Re: Surrogate primary key plus unique constraint vs. natural primary key: data integrity?

From: James K. Lowden <jklowden_at_speakeasy.net>
Date: Fri, 8 Mar 2013 19:49:57 -0500
Message-Id: <20130308194957.dcdda58f.jklowden_at_speakeasy.net>


On Fri, 8 Mar 2013 23:11:29 +0100
Wolfgang Keller <feliphil_at_gmx.net> wrote:

> I just wanted to know if there's a "killer" argument concerning
> data integrity *against* the approach to use a surrogate primary key
> plus a unique constraint.

The killer argument: You don't make unique things more unique by numbering them. You don't even make nonunique things unique by numbering them; it just seems that way.

> > There is no theoretical/logical basis to introduce a surrogate
> > primary key in the presence of a natural key.
>
> Tell that to those DB admins who refuse natural (composite) keys
> and to the developers of certain DB application frameworks that
> don't allow composite primary keys.

Roy correctly said that the relational model identifies a row by its key. A relational database wouldn't require one of the keys to be "primary".

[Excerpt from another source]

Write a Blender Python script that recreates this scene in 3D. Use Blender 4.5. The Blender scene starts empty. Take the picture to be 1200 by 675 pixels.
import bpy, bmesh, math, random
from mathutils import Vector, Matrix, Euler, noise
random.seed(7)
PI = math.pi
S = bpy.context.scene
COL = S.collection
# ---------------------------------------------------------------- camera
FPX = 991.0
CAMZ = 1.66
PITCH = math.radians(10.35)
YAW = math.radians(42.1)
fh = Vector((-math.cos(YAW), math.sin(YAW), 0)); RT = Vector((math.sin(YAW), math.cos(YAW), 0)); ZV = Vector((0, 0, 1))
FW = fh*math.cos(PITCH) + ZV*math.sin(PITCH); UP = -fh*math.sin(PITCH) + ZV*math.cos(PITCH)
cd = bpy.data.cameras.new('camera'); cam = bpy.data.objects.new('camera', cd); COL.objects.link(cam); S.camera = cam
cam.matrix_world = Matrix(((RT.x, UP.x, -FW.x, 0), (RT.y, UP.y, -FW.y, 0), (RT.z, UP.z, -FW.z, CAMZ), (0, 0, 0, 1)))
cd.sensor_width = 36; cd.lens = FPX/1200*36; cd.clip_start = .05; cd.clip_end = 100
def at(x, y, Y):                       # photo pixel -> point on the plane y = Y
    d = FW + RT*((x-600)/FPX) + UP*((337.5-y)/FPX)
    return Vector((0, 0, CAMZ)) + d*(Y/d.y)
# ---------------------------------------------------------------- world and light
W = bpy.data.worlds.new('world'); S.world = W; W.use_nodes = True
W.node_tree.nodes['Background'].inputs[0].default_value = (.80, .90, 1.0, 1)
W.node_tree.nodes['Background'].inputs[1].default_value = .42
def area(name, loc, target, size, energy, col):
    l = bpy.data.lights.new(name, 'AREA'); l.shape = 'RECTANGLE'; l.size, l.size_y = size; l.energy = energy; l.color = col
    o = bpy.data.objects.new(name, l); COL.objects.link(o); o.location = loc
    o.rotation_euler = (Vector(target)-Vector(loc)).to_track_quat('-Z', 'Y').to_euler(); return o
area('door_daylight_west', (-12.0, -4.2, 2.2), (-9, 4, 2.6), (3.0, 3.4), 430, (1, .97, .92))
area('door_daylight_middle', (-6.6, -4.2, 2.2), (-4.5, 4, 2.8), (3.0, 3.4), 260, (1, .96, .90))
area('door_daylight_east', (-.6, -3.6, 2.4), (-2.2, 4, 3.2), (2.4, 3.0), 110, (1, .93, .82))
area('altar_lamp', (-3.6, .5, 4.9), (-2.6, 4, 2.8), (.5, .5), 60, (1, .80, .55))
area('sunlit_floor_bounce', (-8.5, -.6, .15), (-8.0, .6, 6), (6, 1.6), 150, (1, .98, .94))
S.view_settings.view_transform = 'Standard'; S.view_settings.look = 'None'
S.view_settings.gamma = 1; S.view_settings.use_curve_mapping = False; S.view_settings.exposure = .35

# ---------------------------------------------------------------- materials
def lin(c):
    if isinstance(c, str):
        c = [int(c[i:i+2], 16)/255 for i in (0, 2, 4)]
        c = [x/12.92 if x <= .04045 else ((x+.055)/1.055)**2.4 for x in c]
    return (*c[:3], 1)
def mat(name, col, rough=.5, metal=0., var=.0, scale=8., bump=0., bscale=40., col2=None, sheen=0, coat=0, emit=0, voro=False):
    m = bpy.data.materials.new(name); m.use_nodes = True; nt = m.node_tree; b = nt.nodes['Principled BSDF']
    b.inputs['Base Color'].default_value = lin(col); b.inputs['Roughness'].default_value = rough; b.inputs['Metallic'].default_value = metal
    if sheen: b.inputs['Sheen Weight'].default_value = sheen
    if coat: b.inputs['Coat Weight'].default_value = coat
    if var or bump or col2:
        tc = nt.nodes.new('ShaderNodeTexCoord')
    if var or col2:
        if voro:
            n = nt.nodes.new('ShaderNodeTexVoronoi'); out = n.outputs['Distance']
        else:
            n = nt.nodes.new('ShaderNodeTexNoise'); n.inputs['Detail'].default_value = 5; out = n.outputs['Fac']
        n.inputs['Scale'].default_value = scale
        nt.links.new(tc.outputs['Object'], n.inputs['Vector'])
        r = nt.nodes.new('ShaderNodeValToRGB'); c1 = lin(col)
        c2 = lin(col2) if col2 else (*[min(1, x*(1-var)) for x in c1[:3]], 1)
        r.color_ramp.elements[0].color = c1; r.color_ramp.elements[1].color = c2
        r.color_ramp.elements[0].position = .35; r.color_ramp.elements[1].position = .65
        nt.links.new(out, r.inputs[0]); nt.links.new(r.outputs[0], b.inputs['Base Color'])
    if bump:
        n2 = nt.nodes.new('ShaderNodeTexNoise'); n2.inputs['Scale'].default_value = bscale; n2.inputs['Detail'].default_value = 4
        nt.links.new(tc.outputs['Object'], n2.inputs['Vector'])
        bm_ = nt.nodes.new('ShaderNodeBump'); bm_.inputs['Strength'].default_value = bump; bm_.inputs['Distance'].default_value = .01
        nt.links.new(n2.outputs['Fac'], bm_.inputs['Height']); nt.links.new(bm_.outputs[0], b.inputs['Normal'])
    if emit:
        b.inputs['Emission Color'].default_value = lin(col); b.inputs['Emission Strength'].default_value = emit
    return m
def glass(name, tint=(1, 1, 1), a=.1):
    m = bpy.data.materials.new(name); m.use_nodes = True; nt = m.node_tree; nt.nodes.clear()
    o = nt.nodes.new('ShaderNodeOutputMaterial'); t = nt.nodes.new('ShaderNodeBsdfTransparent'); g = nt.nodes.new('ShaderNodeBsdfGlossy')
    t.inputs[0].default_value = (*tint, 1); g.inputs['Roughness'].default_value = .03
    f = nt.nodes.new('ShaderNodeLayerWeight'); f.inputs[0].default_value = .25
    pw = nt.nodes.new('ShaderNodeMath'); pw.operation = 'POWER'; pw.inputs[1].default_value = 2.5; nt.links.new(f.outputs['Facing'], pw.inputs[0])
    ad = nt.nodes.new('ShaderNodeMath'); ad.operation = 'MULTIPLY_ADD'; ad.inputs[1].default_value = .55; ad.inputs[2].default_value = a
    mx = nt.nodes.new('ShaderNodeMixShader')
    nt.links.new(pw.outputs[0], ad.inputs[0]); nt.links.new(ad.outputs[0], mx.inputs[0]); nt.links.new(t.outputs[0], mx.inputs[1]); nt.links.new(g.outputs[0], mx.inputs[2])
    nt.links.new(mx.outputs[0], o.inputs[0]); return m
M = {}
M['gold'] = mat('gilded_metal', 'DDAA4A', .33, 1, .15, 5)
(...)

I'm shocked, shocked to hear of DBAs and frameworks that don't understand elementary aspects of the relational model. Shocked, I say.

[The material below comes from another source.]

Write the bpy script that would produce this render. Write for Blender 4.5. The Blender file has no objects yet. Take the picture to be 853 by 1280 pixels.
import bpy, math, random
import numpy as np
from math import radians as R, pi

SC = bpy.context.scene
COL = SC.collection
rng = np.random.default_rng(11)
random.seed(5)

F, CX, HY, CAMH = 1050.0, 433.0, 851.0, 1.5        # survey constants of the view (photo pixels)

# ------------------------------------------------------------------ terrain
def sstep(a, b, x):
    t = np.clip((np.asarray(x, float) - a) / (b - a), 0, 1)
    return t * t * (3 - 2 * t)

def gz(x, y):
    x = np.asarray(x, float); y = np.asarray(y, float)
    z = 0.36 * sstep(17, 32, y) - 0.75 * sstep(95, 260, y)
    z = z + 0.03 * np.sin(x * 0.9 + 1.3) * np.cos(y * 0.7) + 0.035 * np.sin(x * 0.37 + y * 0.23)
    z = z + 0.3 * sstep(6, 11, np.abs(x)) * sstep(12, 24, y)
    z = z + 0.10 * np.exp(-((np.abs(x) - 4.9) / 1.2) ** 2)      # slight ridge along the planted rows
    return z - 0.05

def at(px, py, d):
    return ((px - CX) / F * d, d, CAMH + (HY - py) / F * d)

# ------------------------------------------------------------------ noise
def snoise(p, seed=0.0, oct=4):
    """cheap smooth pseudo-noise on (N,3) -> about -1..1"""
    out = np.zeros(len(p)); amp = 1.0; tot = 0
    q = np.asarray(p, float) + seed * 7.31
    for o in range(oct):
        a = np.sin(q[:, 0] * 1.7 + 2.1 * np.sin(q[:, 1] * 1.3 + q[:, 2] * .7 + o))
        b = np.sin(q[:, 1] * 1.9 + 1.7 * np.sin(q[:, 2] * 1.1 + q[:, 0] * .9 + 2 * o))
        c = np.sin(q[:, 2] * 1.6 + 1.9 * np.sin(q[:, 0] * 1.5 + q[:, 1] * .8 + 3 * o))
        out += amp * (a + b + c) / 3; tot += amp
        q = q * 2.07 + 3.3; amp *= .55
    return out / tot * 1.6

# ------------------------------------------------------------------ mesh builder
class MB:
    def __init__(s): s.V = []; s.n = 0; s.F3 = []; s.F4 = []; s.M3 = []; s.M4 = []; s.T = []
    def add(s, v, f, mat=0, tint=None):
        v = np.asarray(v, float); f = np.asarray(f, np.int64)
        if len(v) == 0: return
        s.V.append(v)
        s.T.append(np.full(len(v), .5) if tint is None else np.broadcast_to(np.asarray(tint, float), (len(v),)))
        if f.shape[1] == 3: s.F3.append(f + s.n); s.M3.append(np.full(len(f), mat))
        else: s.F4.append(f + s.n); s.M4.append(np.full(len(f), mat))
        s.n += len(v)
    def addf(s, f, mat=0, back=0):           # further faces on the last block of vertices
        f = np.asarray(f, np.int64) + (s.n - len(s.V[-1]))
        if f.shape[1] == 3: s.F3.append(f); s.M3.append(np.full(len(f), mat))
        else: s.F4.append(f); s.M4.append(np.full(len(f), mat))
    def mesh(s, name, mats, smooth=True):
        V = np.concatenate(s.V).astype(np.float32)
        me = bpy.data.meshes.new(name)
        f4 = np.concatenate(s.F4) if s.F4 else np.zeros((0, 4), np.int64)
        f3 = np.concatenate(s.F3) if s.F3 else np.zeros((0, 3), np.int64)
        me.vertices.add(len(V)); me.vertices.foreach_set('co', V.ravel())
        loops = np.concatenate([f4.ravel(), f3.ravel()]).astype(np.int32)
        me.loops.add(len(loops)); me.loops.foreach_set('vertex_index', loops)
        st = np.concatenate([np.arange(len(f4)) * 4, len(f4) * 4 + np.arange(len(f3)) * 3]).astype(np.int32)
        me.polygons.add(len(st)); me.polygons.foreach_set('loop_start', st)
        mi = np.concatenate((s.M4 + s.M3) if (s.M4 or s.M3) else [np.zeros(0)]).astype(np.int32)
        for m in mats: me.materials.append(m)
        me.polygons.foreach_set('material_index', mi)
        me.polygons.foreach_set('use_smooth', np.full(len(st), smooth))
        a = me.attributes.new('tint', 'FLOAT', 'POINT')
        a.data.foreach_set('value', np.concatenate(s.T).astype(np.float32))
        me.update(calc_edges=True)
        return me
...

I have worked with tables whose natural key was four columns or more. The worst was a tax lot table with IIRC at 13-column key: the combination of account number, security id, quantity, date, and price wasn't enough. Assigning each one a number made them more convenient to refer to. But (as in your case) it was an extra column, another number to generate and maintain, another opportunity for error.